Scene modeling code data
*****

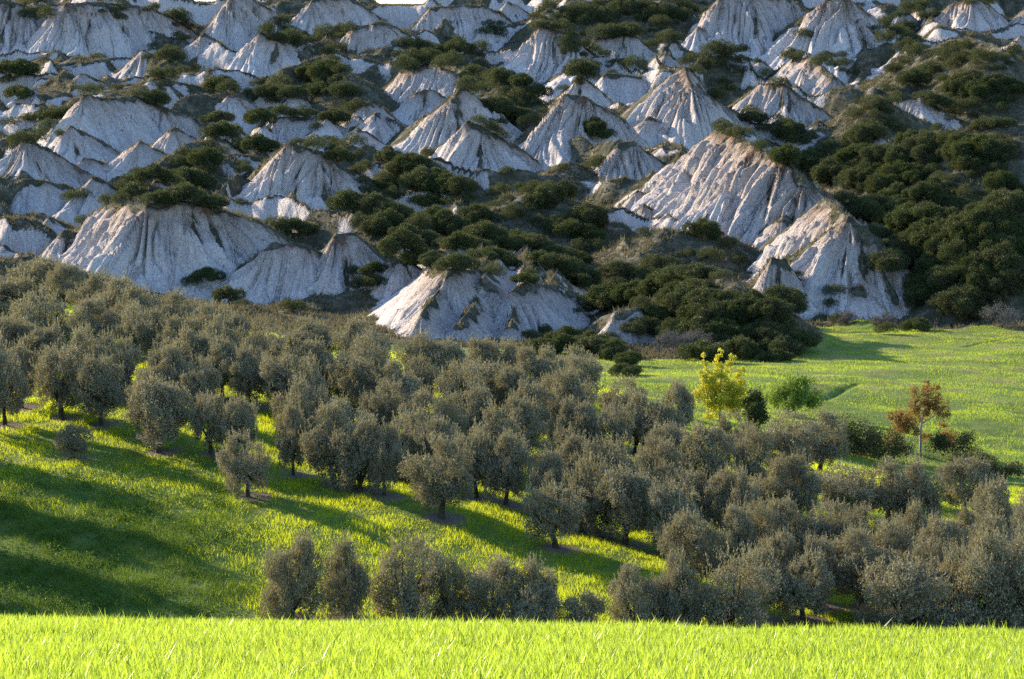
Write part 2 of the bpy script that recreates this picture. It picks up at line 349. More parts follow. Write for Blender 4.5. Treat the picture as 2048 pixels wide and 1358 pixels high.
# badland clay and scrub soil
def badmat():
    m, t = newmat('clay_badland')
    ac = N(t, 'ShaderNodeAttribute', attribute_name='clay'); ah = N(t, 'ShaderNodeAttribute', attribute_name='hfrac')
    g = N(t, 'ShaderNodeNewGeometry')
    mp = N(t, 'ShaderNodeMapping'); mp.inputs['Scale'].default_value = (1, 1, .35); t.links.new(g.outputs['Position'], mp.inputs[0])
    n1 = noise(t, .35, 6, mp.outputs[0], .65); n2 = noise(t, 2.6, 5)
    add = N(t, 'ShaderNodeMath', operation='MULTIPLY_ADD'); t.links.new(n1, add.inputs[0]); add.inputs[1].default_value = .9; t.links.new(ah.outputs['Fac'], add.inputs[2])
    sub = N(t, 'ShaderNodeMath', operation='SUBTRACT'); t.links.new(add.outputs[0], sub.inputs[0]); sub.inputs[1].default_value = .42
    cl = ramp(t, sub.outputs[0], [(0, (.66, .635, .62)), (.45, (.61, .565, .535)), (.8, (.53, .46, .41)), (.96, (.36, .29, .23)), (1, (.20, .14, .10))])
    dk = ramp(t, n2, [(.3, (.74, .73, .73)), (.55, (1, 1, 1)), (.8, (1.1, 1.08, 1.07))])
    mm = N(t, 'ShaderNodeMix', data_type='RGBA', blend_type='MULTIPLY'); mm.inputs[0].default_value = 1; t.links.new(cl, mm.inputs[6]); t.links.new(dk, mm.inputs[7])
    sc = ramp(t, noise(t, .5, 6, None, .7), [(.25, (.04, .05, .035)), (.45, (.075, .08, .055)), (.58, (.14, .135, .10)), (.72, (.34, .32, .29))])
    nz = noise(t, 1.4, 5); th = N(t, 'ShaderNodeMath', operation='MULTIPLY_ADD'); t.links.new(nz, th.inputs[0]); th.inputs[1].default_value = .7; t.links.new(ac.outputs['Fac'], th.inputs[2])
    fac = ramp(t, th.outputs[0], [(.70, (0, 0, 0)), (.92, (1, 1, 1))])
    col = mixc(t, fac, sc, mm.outputs[2])
    p = N(t, 'ShaderNodeBsdfPrincipled'); t.links.new(col, p.inputs['Base Color']); p.inputs['Roughness'].default_value = .95; p.inputs['Specular IOR Level'].default_value = .1
    ar = N(t, 'ShaderNodeAttribute', attribute_name='rill'); ad = N(t, 'ShaderNodeAttribute', attribute_name='rdep'); cx = N(t, 'ShaderNodeCombineXYZ')
    md = N(t, 'ShaderNodeMath', operation='MULTIPLY'); t.links.new(ad.outputs['Fac'], md.inputs[0]); md.inputs[1].default_value = .22
    t.links.new(ar.outputs['Fac'], cx.inputs[0]); t.links.new(md.outputs[0], cx.inputs[1])
    rn = noise(t, 1.15, 4, cx.outputs[0], .6); rs_ = N(t, 'ShaderNodeMath', operation='MULTIPLY'); t.links.new(rn, rs_.inputs[0]); t.links.new(ac.outputs['Fac'], rs_.inputs[1])
    b0 = N(t, 'ShaderNodeBump'); b0.inputs['Strength'].default_value = 1; b0.inputs['Distance'].default_value = 1.6; t.links.new(rs_.outputs[0], b0.inputs['Height'])
    b = N(t, 'ShaderNodeBump'); b.inputs['Strength'].default_value = 1; b.inputs['Distance'].default_value = .4
    t.links.new(noise(t, 1.7, 8, None, .75), b.inputs['Height']); t.links.new(b0.outputs[0], b.inputs['Normal']); t.links.new(b.outputs[0], p.inputs['Normal'])
    o = N(t, 'ShaderNodeOutputMaterial'); t.links.new(p.outputs[0], o.inputs[0]); return m
M_bad = badmat()
M_grove = simplemat('grove_soil_grass', [(.3, (.05, .105, .010)), (.5, (.085, .145, .014)), (.7, (.13, .165, .03))], .6, bump=.12, bscale=6)
M_meadow = simplemat('meadow_turf', [(.3, (.07, .13, .015)), (.5, (.12, .18, .025)), (.62, (.17, .19, .05)), (.74, (.18, .15, .075))], .22, bump=.12, bscale=5)
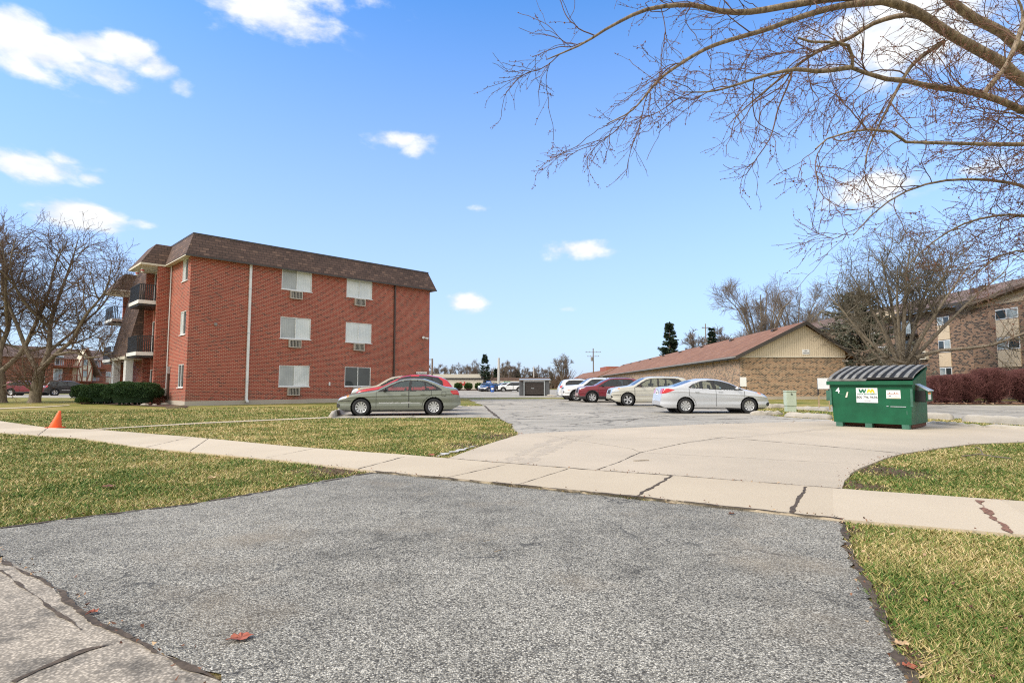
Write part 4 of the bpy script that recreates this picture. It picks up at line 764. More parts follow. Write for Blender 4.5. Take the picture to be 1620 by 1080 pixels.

*****

(Objective): Pictures are not part of the copy; reproduce everything else in the records exactly.

(Complete response):
Write part 2 of the bpy script that recreates this picture. It picks up at line 349. More parts follow. Write for Blender 4.5. Treat the picture as 2048 pixels wide and 1358 pixels high.
# badland clay and scrub soil
def badmat():
    m, t = newmat('clay_badland')
    ac = N(t, 'ShaderNodeAttribute', attribute_name='clay'); ah = N(t, 'ShaderNodeAttribute', attribute_name='hfrac')
    g = N(t, 'ShaderNodeNewGeometry')
    mp = N(t, 'ShaderNodeMapping'); mp.inputs['Scale'].default_value = (1, 1, .35); t.links.new(g.outputs['Position'], mp.inputs[0])
    n1 = noise(t, .35, 6, mp.outputs[0], .65); n2 = noise(t, 2.6, 5)
    add = N(t, 'ShaderNodeMath', operation='MULTIPLY_ADD'); t.links.new(n1, add.inputs[0]); add.inputs[1].default_value = .9; t.links.new(ah.outputs['Fac'], add.inputs[2])
    sub = N(t, 'ShaderNodeMath', operation='SUBTRACT'); t.links.new(add.outputs[0], sub.inputs[0]); sub.inputs[1].default_value = .42
    cl = ramp(t, sub.outputs[0], [(0, (.66, .635, .62)), (.45, (.61, .565, .535)), (.8, (.53, .46, .41)), (.96, (.36, .29, .23)), (1, (.20, .14, .10))])
    dk = ramp(t, n2, [(.3, (.74, .73, .73)), (.55, (1, 1, 1)), (.8, (1.1, 1.08, 1.07))])
    mm = N(t, 'ShaderNodeMix', data_type='RGBA', blend_type='MULTIPLY'); mm.inputs[0].default_value = 1; t.links.new(cl, mm.inputs[6]); t.links.new(dk, mm.inputs[7])
    sc = ramp(t, noise(t, .5, 6, None, .7), [(.25, (.04, .05, .035)), (.45, (.075, .08, .055)), (.58, (.14, .135, .10)), (.72, (.34, .32, .29))])
    nz = noise(t, 1.4, 5); th = N(t, 'ShaderNodeMath', operation='MULTIPLY_ADD'); t.links.new(nz, th.inputs[0]); th.inputs[1].default_value = .7; t.links.new(ac.outputs['Fac'], th.inputs[2])
    fac = ramp(t, th.outputs[0], [(.70, (0, 0, 0)), (.92, (1, 1, 1))])
    col = mixc(t, fac, sc, mm.outputs[2])
    p = N(t, 'ShaderNodeBsdfPrincipled'); t.links.new(col, p.inputs['Base Color']); p.inputs['Roughness'].default_value = .95; p.inputs['Specular IOR Level'].default_value = .1
    ar = N(t, 'ShaderNodeAttribute', attribute_name='rill'); ad = N(t, 'ShaderNodeAttribute', attribute_name='rdep'); cx = N(t, 'ShaderNodeCombineXYZ')
    md = N(t, 'ShaderNodeMath', operation='MULTIPLY'); t.links.new(ad.outputs['Fac'], md.inputs[0]); md.inputs[1].default_value = .22
    t.links.new(ar.outputs['Fac'], cx.inputs[0]); t.links.new(md.outputs[0], cx.inputs[1])
    rn = noise(t, 1.15, 4, cx.outputs[0], .6); rs_ = N(t, 'ShaderNodeMath', operation='MULTIPLY'); t.links.new(rn, rs_.inputs[0]); t.links.new(ac.outputs['Fac'], rs_.inputs[1])
    b0 = N(t, 'ShaderNodeBump'); b0.inputs['Strength'].default_value = 1; b0.inputs['Distance'].default_value = 1.6; t.links.new(rs_.outputs[0], b0.inputs['Height'])
    b = N(t, 'ShaderNodeBump'); b.inputs['Strength'].default_value = 1; b.inputs['Distance'].default_value = .4
    t.links.new(noise(t, 1.7, 8, None, .75), b.inputs['Height']); t.links.new(b0.outputs[0], b.inputs['Normal']); t.links.new(b.outputs[0], p.inputs['Normal'])
    o = N(t, 'ShaderNodeOutputMaterial'); t.links.new(p.outputs[0], o.inputs[0]); return m
M_bad = badmat()
M_grove = simplemat('grove_soil_grass', [(.3, (.05, .105, .010)), (.5, (.085, .145, .014)), (.7, (.13, .165, .03))], .6, bump=.12, bscale=6)
M_meadow = simplemat('meadow_turf', [(.3, (.07, .13, .015)), (.5, (.12, .18, .025)), (.62, (.17, .19, .05)), (.74, (.18, .15, .075))], .22, bump=.12, bscale=5)
Write part 4 of the bpy script that recreates this picture. It picks up at line 764. More parts follow. Write for Blender 4.5. Take the picture to be 1620 by 1080 pixels.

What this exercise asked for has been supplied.